Today started gray and miserable. Wet, windy, and cold when I woke up, the kind of morning where the sky looks heavy and the world feels like it never quite got started. By afternoon it had turned into a full blizzard. Snow blowing sideways, streets disappearing under white. Wisconsin apparently decided winter wasn’t finished yet.
I canceled breakfast with Daniel. The truth is–well I will just say I just didn’t want to get dressed or leave the bed. I’m still reeling a little from last night. Everything feels like it happened so fast that my mind hasn’t caught up with it yet.
So I stayed in. Room service, a stack of romance novels I found in the lobby library, and too much time wandering around X. That place can be exhausting. I answered a few questions in group threads and ended up getting lambasted by people simply for having an opinion. One person called me a “poorly trained bot” because I responded to his comments with basic facts. Apparently that also makes me a soulless satanist. I even tried apologizing just to calm things down, but his feelings were apparently too wounded to accept it. I guess some people don’t want conversation. They want an enemy.
Anna came over for a while during the afternoon. I almost told her everything about last night. I wanted to tell someone. It’s strange carrying something that feels so big and not being able to say it out loud. Instead I just let the conversation drift around other things. So here I am writing it down for the universe instead.

Training was officially canceled for Monday because of the storm. I got the notice mid-afternoon. Jaime called later and said he’d be out working on a project most of the day. What struck me is that he didn’t ask about Daniel at all. I told him I was going to have breakfast with him. Yet he had no questions, no checking in, no probing. I know I’m probably acting like a little school girl noticing that sort of thing, but it stood out. Guys I’ve dated in the past would have been blowing up my phone wanting to know where I was, who I was with, what I was doing.
Jaime doesn’t do that.
Instead there’s this quiet, unspoken expectation around him. No drama. No control. Just respect going both ways. The door opens in both directions, and that’s simply the way it is. He knows his value, and is centered. I am not the center of his world. I think he’s setting standards without ever actually saying the words.
Then tonight he surprised me.
He sent twelve roses and sushi for dinner.

I had mentioned one time that I liked sushi. Just once, casually in conversation. And he remembered.
That simple gesture meant more than he probably realizes.
Later I wandered back onto X and regretted it almost immediately. There are some really mean people there. I honestly thought it was a place where people could exchange ideas openly, even disagree, without immediately turning things into personal attacks. Apparently I was naïve. What fascinates me is how easy it is to recognize when someone has been completely absorbed by a political narrative. They repeat phrases like recordings, almost like those “poorly trained bots” they accuse others of being.
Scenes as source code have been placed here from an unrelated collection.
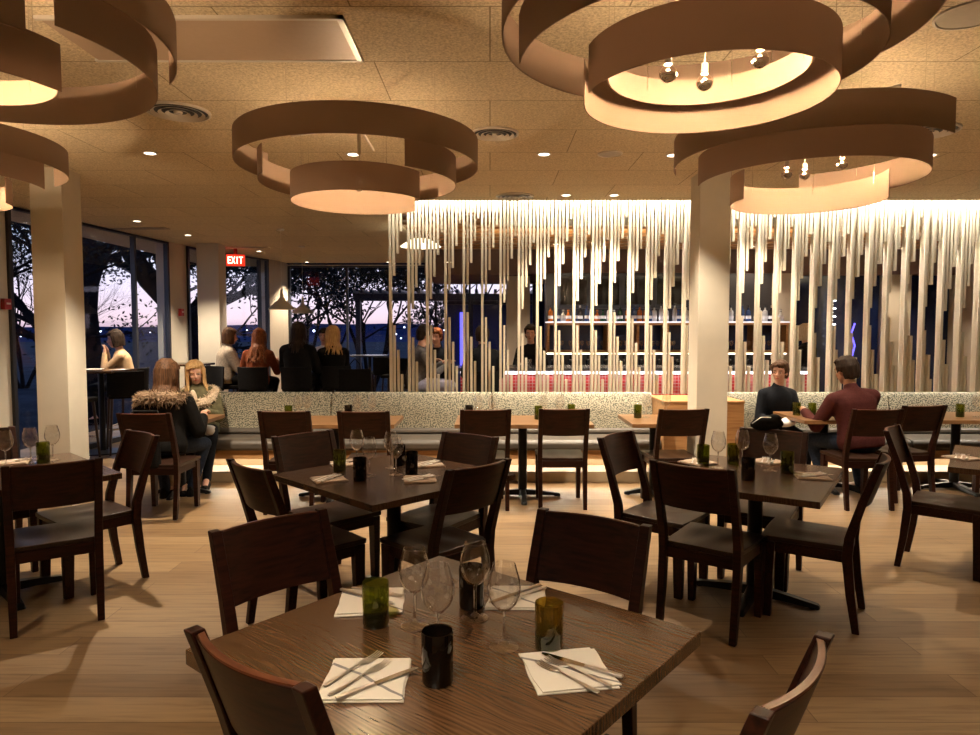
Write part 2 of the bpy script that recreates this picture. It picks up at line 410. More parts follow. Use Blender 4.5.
# left wall line
LW = [(-5.62, -3.2), (-5.45, 7.72), (-5.16, 10.95), (-5.08, 11.45), (-5.0, 12.1), (-4.42, 13.6), (-4.3, 14.2), (-4.28, 14.5)]
def seg_box(mb, a, b, z0, z1, th=.16, side=-1):
    a, b = Vector((*a, 0)), Vector((*b, 0)); d = (b - a).normalized(); n = Vector((-d.y, d.x, 0)) * side * -1
    q = [a, b, b + n * th, a + n * th]
    mb.loft([[Vector((p.x, p.y, z)) for p in q] for z in (z0, z1)]); return mb
struct('wall_left', seg_box(MB(), LW[0], LW[1], 0, CZ, .2), M['white_paint'])
struct('trim_1', seg_box(MB(), LW[2], LW[3], 0, CZ, .2), M['white_paint'])
struct('trim_2', seg_box(seg_box(MB(), LW[5], LW[6], 0, CZ, .2), LW[6], LW[7], 0, CZ, .2), M['wall_beige'])
def glazing(name, a, b, mull, head=2.95):
    A, B = Vector((*a, 0)), Vector((*b, 0)); d = (B - A).normalized(); n = Vector((-d.y, d.x, 0))
    rt = empty(name, None, None, A, 0); rt['kind'] = 'structure'
    L = (B - A).length; rotm = Matrix.Rotation(math.atan2(d.y, d.x), 3, 'Z')
    f = MB()
    def bar(u0, u1, z0, z1, th=.07): f.box(rotm @ Vector(((u0 + u1) / 2, 0, 0)) + Vector((0, 0, (z0 + z1) / 2)), (u1 - u0, th, z1 - z0), rotm)
    bar(0, L, 0, .07); bar(0, L, head, head + .03, .07); bar(0, .05, .07, head); bar(L - .05, L, .07, head)
    for u in mull: bar(u - .022, u + .022, .07, head)
    f.build('window_frame', M['dark_frame'], rt)
    g = MB(); g.box(rotm @ Vector((L / 2, 0, 0)) + Vector((0, 0, (head + .07) / 2)), (L - .06, .012, head - .07), rotm)
    g.build('window_pane', M['pane'], rt)
    return rt
glazing('window_1', LW[1], LW[2], [2.35])
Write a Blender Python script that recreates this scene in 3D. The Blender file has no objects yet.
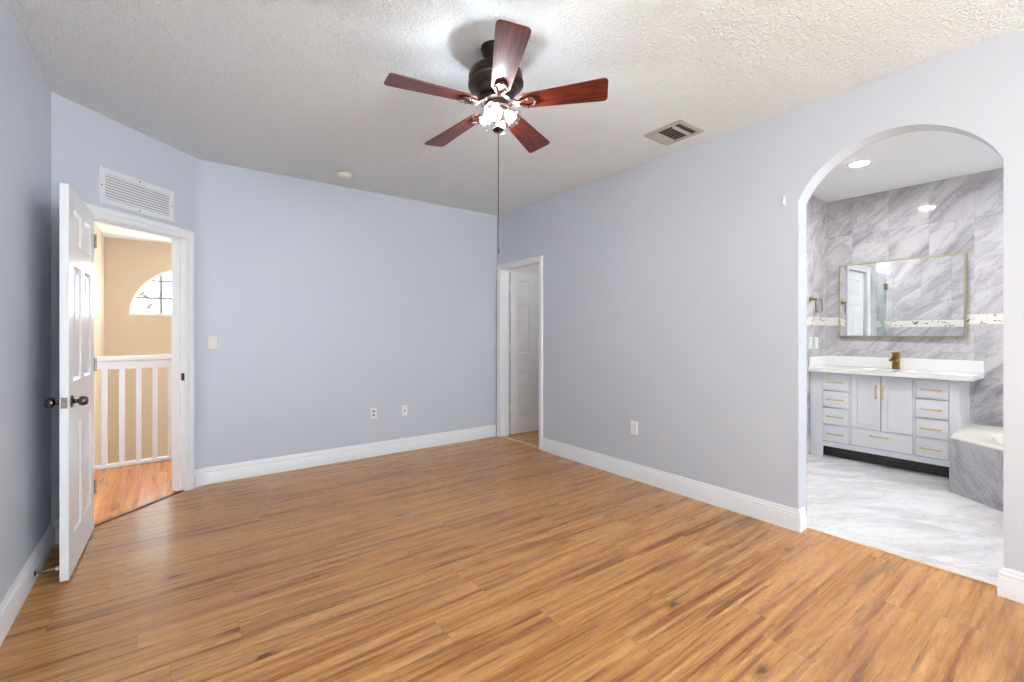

It’s strange how little curiosity there is about the world outside their own experience.
Sometimes reading those threads makes history feel disturbingly believable. When people start labeling others as less than human, as enemies or threats, it’s easier to understand how terrible things in the past were able to happen. People repeating the words of leaders without thinking for themselves. It’s unsettling.
Religion gets tangled up in it too. People claiming authority over texts they barely read themselves. The Bible, the Quran—so many arguments built on interpretations handed down by scholars who insist they know what the original message really meant. Growing up I asked questions about those things and was labeled a heretic more than once. In my youth I was even jokingly called the anti-christ for it. So I learned to keep my questions quiet during university.
Now when I speak openly again, the labels come right back.
Tonight I finally called Jaime. I needed to talk to someone who would actually listen instead of arguing. He did exactly what he always does—he listened. Really listened. Then he offered calm, grounded advice that made the whole mess of the day feel smaller somehow.
More than anything, he heard me.
And that might be the most rare thing in the world right now.